Emblem3 went through several different names, Stromberg said, but when they discovered “emblem” it was a word that resonated with them.

 

“Adding “3” was a strong number, he said. “It represents a lot of things. Mind, body and spirit is one way to interpret it and the tripod is one of the strongest foundations.”

 

So far Emblem3 is holding its own by playing notable venues such as the Hard Rock Café and the House of Blues, both far departures from house shows in Sequim. They won the Orange County Battle of the Bands last October.

 

“It’s the real deal down here,” Stromberg said.

 

This summer they plan to do a mini-tour of California and set up a gig to play the X-Games, which is in line with their love for extreme sports.

 


Finding a sound

Drawing from a number of influences from Sublime to Blink 182 and genres from hip hop to reggae to R&B, band members still are honing Emblem3’s sound.

 

“I know there are a lot of people out there who don’t have a particular style they lean toward,” said Chadwick, who raps and sings for the group. “We want the best of both worlds.”

 

They currently are recording a five-song EP (short album) for a tentative release June 16 featuring their remastered song “Sunset Blvd.” Emblem3 has recorded some in Westlake Recording Studios where artists like Michael Jackson and others have tracked songs.

 

Stromberg said they do a lot of recording at home, too. Chadwick said they are trying to cultivate their own sound by writing songs every day.

 

“In the process of developing your sound, you get a lot of haters,” he said. “We all start out with our main inspirations. In the beginning it’s who you sound like, but you can take that and improve on it and make it your own.”

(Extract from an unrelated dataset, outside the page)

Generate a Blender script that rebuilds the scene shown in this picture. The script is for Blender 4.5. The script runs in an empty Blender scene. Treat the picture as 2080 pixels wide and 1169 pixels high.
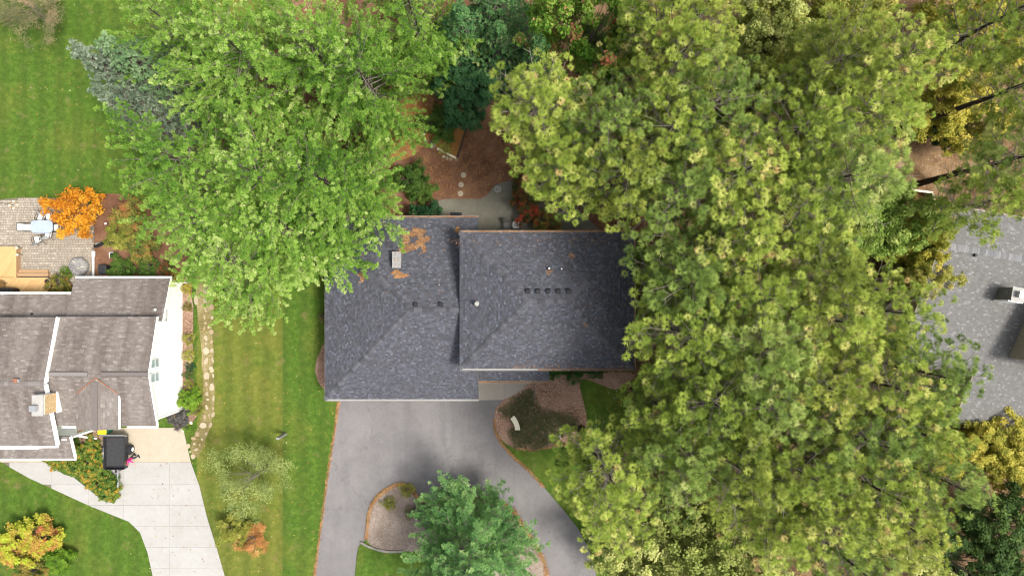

Waiting for the industry crown

Regardless of the results of “America’s Got Talent,” Chadwick and Stromberg said they are going to continue their current path.

 

“The sky is the limit,” Stromberg said. “It could blow up overnight. Or it could be three more years. It’s a crazy business and it’s a lot of work. I sit every single day practicing, recording videos and talking business. It’s not all fun and games. You are on call all the time. You’ve got to be ready and prepared.”

 

Chadwick said everything has to be in line just right for a band like them.

 

“We’re going to ride it out, keep developing it and keep going,” he said.

 

Along with an EP, the band plans to produce high-quality videos to cross-promote their music.